Of course, we never heard about that in our country.
 


AMY GOODMAN: So, where... when did your change your heart happen?

JOHN PERKINS: I felt guilty throughout the whole time, but I was seduced. The power of these drugs, sex, power, and money, was extremely strong for me. And, of course, I was doing things I was being patted on the back for. I was chief economist. I was doing things that Robert McNamara liked and so on.
 


AMY GOODMAN: How closely did you work with the World Bank?

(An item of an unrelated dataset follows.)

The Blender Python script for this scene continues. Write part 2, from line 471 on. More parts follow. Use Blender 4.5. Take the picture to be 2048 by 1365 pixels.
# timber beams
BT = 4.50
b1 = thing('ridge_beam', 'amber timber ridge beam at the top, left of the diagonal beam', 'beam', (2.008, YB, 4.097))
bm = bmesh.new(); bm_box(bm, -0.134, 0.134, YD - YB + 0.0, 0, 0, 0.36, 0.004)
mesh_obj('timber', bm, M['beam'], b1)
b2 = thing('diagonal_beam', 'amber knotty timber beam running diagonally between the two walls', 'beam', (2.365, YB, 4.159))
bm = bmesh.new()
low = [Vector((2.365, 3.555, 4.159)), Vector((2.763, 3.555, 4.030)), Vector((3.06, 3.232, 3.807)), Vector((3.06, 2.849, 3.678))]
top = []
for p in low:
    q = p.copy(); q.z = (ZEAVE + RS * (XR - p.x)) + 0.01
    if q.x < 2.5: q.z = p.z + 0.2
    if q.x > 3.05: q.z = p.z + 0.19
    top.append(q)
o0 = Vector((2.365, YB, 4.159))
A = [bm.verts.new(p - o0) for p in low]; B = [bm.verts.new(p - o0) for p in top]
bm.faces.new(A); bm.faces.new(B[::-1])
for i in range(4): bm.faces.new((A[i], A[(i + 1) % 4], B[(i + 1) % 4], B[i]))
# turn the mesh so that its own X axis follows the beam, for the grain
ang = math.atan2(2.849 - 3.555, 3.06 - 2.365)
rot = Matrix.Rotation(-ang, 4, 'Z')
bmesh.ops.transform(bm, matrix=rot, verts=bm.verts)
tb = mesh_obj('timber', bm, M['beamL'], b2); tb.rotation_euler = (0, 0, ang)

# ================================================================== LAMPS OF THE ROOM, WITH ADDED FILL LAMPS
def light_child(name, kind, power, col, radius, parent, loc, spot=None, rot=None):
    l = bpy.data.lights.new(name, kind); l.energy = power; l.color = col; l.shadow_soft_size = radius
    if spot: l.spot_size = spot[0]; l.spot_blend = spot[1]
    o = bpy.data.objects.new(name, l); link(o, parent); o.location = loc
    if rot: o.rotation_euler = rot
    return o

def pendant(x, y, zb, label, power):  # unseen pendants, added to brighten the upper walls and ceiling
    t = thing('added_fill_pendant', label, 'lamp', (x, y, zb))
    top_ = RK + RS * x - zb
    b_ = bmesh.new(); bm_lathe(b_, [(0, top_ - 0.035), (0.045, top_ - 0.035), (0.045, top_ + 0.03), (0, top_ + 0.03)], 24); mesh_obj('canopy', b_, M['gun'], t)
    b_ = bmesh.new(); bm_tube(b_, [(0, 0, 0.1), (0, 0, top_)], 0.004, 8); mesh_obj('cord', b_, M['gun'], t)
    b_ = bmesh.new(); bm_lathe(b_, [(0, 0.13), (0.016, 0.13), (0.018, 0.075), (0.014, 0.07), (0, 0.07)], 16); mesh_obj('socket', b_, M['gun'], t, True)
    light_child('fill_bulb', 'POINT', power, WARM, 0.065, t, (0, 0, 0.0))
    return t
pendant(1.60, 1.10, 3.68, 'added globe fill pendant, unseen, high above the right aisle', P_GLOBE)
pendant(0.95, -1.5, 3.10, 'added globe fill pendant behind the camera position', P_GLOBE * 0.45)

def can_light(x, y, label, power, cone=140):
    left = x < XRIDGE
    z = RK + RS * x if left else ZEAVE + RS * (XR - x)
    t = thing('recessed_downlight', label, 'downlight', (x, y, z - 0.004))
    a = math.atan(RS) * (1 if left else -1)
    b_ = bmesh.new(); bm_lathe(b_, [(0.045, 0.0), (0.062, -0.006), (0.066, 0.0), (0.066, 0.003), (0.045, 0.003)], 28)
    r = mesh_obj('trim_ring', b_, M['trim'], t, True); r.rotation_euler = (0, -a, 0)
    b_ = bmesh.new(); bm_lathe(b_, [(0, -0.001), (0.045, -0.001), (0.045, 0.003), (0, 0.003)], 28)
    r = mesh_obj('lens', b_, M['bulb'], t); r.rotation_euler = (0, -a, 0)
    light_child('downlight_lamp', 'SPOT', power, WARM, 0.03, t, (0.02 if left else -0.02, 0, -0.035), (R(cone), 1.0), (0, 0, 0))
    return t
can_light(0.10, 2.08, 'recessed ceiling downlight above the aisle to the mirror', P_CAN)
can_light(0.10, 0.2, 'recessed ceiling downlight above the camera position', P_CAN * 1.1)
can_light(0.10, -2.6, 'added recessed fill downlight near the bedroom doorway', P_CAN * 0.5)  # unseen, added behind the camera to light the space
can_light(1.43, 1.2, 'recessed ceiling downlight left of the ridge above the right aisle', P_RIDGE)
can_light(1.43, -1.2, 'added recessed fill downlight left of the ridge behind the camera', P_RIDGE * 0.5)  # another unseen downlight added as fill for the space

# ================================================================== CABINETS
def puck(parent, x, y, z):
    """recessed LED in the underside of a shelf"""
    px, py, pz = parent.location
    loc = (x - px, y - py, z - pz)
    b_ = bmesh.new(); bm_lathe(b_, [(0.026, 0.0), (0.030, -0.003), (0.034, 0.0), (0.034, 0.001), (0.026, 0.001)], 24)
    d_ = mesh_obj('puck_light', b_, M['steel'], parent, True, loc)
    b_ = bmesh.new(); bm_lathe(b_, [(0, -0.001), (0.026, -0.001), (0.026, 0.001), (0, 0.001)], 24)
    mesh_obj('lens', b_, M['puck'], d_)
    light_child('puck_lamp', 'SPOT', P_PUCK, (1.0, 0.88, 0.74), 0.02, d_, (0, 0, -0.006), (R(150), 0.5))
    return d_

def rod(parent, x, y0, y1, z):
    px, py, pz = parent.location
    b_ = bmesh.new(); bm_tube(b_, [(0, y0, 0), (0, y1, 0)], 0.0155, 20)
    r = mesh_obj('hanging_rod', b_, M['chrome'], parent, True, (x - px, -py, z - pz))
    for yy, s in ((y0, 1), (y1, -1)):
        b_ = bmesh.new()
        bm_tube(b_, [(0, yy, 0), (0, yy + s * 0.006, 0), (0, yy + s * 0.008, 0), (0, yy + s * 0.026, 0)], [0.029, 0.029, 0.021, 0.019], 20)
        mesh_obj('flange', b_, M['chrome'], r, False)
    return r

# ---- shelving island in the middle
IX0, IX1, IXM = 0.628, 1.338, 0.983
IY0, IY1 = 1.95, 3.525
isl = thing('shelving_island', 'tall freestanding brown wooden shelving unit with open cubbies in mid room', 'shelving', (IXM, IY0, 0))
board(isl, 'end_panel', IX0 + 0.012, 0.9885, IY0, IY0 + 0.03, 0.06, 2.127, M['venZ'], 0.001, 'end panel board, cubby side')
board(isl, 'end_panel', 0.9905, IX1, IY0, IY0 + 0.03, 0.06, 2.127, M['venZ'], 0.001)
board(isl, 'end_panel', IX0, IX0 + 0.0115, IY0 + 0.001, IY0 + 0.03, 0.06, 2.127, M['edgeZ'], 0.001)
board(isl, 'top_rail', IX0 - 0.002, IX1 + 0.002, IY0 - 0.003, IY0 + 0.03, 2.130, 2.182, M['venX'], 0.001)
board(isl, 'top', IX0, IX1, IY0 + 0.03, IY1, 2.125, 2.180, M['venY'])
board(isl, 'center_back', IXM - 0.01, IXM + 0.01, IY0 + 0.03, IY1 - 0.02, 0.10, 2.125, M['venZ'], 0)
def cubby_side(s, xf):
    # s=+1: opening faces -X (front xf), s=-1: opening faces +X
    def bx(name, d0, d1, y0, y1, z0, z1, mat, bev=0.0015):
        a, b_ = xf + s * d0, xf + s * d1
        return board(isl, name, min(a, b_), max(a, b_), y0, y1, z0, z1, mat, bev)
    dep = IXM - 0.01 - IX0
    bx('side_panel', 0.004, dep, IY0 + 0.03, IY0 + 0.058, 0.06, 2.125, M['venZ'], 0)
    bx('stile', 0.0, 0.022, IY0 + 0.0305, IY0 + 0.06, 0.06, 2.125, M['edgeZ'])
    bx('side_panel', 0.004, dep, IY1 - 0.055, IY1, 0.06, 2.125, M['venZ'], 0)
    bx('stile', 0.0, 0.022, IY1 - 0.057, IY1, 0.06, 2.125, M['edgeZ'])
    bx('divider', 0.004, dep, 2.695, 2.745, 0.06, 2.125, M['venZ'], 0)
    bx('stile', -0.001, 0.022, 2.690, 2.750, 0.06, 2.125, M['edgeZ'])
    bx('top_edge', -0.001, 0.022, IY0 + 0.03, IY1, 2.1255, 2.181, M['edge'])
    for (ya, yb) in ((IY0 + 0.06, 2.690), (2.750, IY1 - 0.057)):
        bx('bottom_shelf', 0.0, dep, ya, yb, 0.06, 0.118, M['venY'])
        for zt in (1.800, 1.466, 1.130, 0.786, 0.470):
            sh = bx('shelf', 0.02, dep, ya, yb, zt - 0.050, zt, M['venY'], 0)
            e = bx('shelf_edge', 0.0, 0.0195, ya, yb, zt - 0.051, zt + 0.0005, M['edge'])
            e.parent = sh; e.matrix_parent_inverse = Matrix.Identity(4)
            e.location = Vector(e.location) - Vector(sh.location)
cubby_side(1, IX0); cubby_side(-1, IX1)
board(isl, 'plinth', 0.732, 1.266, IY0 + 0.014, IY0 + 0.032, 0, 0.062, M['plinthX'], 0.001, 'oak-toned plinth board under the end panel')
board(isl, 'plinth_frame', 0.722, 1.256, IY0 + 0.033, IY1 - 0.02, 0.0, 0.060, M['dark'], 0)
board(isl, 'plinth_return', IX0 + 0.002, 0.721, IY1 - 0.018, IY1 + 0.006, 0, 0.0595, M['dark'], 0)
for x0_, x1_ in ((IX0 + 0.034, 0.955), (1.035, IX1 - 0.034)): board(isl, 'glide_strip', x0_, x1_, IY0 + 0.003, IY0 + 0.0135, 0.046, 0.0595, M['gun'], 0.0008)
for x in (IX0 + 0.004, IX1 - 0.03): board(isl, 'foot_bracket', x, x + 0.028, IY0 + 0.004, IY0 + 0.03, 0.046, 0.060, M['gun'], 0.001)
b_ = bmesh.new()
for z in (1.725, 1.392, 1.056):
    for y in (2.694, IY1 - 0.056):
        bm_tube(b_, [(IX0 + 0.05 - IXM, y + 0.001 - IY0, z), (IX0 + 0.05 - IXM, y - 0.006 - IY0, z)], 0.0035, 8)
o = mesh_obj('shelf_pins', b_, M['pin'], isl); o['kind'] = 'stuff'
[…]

JOHN PERKINS: Very, very closely with the World Bank. The World Bank provides most of the money that's used by economic hit men, it and the IMF. But when 9/11 struck, I had a change of heart. I knew the story had to be told because what happened at 9/11 is a direct result of what the economic hit men are doing.

 

And the only way that we're going to feel secure in this country again and that we're going to feel good about ourselves is if we use these systems we've put into place to create positive change around the world. I really believe we can do that. I believe the World Bank and other institutions can be turned around and do what they were originally intended to do, which is help reconstruct devastated parts of the world. Help - genuinely help poor people.

 

There are twenty-four thousand people starving to death every day. We can change that.
 


AMY GOODMAN: John Perkins, I want to thank you very much for being with us. John Perkins' book is called, Confessions of an Economic Hit Man.